Ruby Bridges is no longer a household name. But when the Louisiana public schools were integrated back in the turbulent 1960's, Ruby was the first little girl cross the line and enter a previously segregated public elementary school. Having only sheriff's deputies and Sate Policemen between herself and the assembly of bigots who came out to spit and hurl insults, the courageous little girl walked the gauntlet to a new school where she would have no friends, no acceptance and no comfort. When interviewed Rubie's mother described why Ruby did what she did, "There's a lot of people who talk about doing good, and a lot of people who argue about what's good and what's not good, but their were also some other folks who put their lives on the line for what's right." Active courage is no more difficult to muster than passive courage, but easier to put off.

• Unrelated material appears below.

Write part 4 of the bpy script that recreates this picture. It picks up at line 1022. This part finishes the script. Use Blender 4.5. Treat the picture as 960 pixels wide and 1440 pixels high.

Much of our procrastination is a sluggish denial of our fears.

Oxford English Dictionary defines courage as "facing danger without fear." This may be a popular opinion, but I think patently untrue. In fact, I believe only people who are afraid truly exhibit courage. Fear is to courage what breathing in is to breathing out. The question is where do we get the strength to do the things we are afraid of? The answer is hope. The spies in the Haftarah are in a sense are the reconstituted courage of Caleb and Joshua who stood up to the masses and their own monsters and giants and believed the promises of God.

Dietrich Bonhoeffer was a German pastor who risked everything to fight thee Nazis. He was put in prison, and from he penned letters that give people hope today. In one wrote this prayer. "Give me the hope that will deliver me from fear and faintheartedness. " He was given hope and hope gave him courage. The nazi's killed Bonhoeffer anyway. But his hope was not unrealized. The Nazis were defeated, and God was seen as he always is, the ultimate victor.

We are often afraid that we are losing the fight, and we suffer fear and anxiety. But hope brings back a faith that we will win. So face those fears, large and small, head on, and echo the words of the Shaliach, "I can do all things through Messiah who strengthens me."